9.9 Long-term outlook
Mitigation measures up to 2030 can prevent the biosphere going into a net source globally. The longer-term mitigation prospects (beyond 2030) within the forestry sector will be influenced by the interrelationship of a complex set of environmental, socio-economic and political factors. The history of land-use and forest management processes in the last century, particularly within the temperate and boreal regions, as well as on the recent patterns of land-use will have a critical effect on the mitigation potential.
Several studies have shown that uncertainties in the contemporary carbon cycle, the uncertain future impacts of climatic change and its many dynamic feedbacks can cause large variation in future carbon balance projections (Lewis et al., 2005). Other scenarios suggest that net deforestation pressure will slow over time as population growth slows and crop and livestock productivity increase. Despite continued projected loss of forest area, carbon uptake from afforestation and reforestation could result in net sequestration (Section 3.2.2).
Also, the impacts of climate change on forests will be a major source of uncertainty regarding future projections (Viner et al., 2006). Other issues that will have an effect on the long-term mitigation potential include future sectoral changes within forestry, changes in other economic sectors, as well as political and social change, and the particular development paths within industrialized and developing countries beyond the first half of the 21st century. The actual mitigation potential will depend ultimately on solving structural problems linked to the sustainable management of forests. Such structural problems include securing land tenure and land rights of indigenous people, reducing poverty levels in rural areas and the rural-urban divide, and providing disincentives to short-term behaviour of economic actors and others. Considering that forests store more carbon dioxide than the entire atmosphere (Stern, 2006), the role of forests is critical.
Forestry mitigation projections are expected to be regionally unique, while still linked across time and space by changes in global physical and economic forces. Overall, it is expected that boreal primary forests will either be sources or sinks depending on the net effect of some enhancement of growth due to climate change versus a loss of soil organic matter and emissions from increased fires. The temperate forests in USA, Europe, China and Oceania, will probably continue to be net carbon sinks, favoured also by enhanced forest growth due to climate change. In the tropical regions, the human induced land-use changes are expected to continue to drive the dynamics for decades. In the meantime, the enhanced growth of large areas of primary forests, secondary regrowth, and increasing plantation areas will also increase the sink. Beyond 2040, depending on the extent and effectiveness of forest mitigation activities within tropical areas, and very particularly on the effectiveness of policies aimed at reducing forest degradation and deforestation, tropical forest may become net sinks. In the medium to long term as well, commercial bio-energy is expected to become increasingly important.
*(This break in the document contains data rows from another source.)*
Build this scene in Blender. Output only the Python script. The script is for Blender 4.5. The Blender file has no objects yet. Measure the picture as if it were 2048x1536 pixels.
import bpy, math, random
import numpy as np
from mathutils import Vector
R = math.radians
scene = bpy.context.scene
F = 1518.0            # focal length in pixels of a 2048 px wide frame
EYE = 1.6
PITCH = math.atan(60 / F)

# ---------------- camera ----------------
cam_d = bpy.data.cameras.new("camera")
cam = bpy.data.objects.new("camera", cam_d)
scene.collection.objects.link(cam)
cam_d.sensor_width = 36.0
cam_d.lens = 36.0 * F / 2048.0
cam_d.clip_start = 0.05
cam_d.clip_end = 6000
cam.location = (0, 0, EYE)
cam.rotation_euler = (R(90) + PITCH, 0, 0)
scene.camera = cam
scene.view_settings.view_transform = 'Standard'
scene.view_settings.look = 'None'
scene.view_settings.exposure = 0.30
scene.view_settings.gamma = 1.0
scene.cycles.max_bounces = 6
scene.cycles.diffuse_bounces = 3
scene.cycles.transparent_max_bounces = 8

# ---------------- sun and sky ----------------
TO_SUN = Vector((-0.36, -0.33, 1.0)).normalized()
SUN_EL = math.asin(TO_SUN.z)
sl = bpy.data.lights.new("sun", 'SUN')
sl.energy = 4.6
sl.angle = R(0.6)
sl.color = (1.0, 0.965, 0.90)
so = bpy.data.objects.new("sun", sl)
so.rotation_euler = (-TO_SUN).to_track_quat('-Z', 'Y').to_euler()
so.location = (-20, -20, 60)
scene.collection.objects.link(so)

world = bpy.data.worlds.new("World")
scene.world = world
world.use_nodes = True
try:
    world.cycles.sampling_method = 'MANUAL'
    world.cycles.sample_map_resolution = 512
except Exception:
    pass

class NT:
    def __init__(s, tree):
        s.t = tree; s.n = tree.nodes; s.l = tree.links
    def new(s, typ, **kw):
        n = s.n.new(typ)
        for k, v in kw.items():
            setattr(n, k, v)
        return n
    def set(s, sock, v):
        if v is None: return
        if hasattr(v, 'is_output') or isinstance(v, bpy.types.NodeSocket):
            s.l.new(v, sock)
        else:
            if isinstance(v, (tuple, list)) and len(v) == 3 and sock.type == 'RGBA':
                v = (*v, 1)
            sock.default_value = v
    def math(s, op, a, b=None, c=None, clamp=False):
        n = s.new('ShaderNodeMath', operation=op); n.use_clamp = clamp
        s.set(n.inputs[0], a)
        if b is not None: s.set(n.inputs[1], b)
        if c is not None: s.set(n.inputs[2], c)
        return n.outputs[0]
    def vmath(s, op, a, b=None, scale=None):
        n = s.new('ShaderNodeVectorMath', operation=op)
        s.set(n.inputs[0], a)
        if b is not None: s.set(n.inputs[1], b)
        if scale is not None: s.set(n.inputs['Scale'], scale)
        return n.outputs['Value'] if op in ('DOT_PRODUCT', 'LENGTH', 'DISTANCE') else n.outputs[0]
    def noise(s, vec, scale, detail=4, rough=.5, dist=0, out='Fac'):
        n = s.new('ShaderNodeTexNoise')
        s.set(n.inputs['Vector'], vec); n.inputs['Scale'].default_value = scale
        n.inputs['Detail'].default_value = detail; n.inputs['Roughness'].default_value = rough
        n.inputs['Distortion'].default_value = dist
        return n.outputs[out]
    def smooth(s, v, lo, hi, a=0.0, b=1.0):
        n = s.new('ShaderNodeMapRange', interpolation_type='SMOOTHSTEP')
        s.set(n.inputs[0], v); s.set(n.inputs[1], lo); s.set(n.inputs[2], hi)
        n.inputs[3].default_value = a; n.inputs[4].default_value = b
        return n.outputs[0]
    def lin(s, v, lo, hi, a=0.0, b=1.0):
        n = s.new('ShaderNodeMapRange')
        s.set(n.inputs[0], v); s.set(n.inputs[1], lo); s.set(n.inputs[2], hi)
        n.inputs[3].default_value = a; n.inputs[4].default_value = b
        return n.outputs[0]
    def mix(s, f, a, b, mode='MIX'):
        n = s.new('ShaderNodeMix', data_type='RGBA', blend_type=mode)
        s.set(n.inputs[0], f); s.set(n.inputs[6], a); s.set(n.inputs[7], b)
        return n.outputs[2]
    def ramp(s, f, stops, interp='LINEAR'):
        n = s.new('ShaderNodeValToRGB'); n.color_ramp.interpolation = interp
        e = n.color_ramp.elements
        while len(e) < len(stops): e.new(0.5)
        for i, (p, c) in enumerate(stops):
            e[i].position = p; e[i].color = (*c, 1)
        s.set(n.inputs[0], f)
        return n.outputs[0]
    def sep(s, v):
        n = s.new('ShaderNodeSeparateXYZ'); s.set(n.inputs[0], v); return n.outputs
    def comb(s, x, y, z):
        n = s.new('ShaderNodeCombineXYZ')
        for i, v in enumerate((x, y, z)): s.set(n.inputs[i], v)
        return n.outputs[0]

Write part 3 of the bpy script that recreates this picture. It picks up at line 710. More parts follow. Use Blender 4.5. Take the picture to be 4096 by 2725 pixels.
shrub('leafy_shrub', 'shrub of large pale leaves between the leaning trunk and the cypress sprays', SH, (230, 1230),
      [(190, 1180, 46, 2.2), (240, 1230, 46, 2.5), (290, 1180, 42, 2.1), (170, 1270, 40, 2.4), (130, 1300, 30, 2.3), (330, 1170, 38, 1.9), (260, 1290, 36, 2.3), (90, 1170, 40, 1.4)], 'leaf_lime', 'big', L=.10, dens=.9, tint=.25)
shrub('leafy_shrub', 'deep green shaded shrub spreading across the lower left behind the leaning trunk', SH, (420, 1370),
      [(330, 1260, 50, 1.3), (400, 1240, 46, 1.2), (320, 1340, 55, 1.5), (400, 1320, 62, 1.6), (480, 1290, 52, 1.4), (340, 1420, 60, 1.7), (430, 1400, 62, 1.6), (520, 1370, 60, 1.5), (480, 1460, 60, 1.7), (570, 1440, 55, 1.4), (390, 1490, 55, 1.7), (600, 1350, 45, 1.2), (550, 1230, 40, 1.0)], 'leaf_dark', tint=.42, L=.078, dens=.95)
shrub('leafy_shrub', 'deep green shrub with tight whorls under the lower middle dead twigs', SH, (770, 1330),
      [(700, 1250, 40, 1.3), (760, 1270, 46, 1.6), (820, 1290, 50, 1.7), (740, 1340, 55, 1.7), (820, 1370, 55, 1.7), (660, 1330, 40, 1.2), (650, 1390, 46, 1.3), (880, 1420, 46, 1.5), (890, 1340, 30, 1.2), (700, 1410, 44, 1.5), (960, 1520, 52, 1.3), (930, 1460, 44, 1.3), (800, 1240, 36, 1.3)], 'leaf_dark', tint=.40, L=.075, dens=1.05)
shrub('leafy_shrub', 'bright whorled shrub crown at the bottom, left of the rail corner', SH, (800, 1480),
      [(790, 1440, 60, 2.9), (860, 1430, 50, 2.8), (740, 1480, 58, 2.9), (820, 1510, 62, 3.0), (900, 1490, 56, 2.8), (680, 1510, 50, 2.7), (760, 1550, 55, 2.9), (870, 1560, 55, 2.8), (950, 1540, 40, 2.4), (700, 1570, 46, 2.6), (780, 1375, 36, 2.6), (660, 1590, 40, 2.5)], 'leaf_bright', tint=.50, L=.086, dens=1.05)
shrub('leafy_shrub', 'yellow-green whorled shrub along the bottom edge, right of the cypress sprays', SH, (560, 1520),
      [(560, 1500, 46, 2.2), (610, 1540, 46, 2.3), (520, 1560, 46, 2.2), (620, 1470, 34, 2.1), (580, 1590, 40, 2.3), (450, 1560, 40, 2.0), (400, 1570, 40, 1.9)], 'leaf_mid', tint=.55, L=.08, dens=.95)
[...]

In the long-term, carbon will only be one of the goals that drive land-use decisions. Within each region, local solutions have to be found that optimize all goals and aim at integrated and sustainable land use. Developing the optimum regional strategies for climate change mitigation involving forests will require complex analyses of the trade-offs (synergies and competition) in land-use between forestry and other land uses, the trade-offs between forest conservation for carbon storage and other environmental services such as biodiversity and watershed conservation and sustainable forest harvesting to provide society with carbon-containing fibre, timber and bio-energy resources, and the trade-offs among utilization strategies of harvested wood products aimed at maximizing storage in long-lived products, recycling, and use for bioenergy.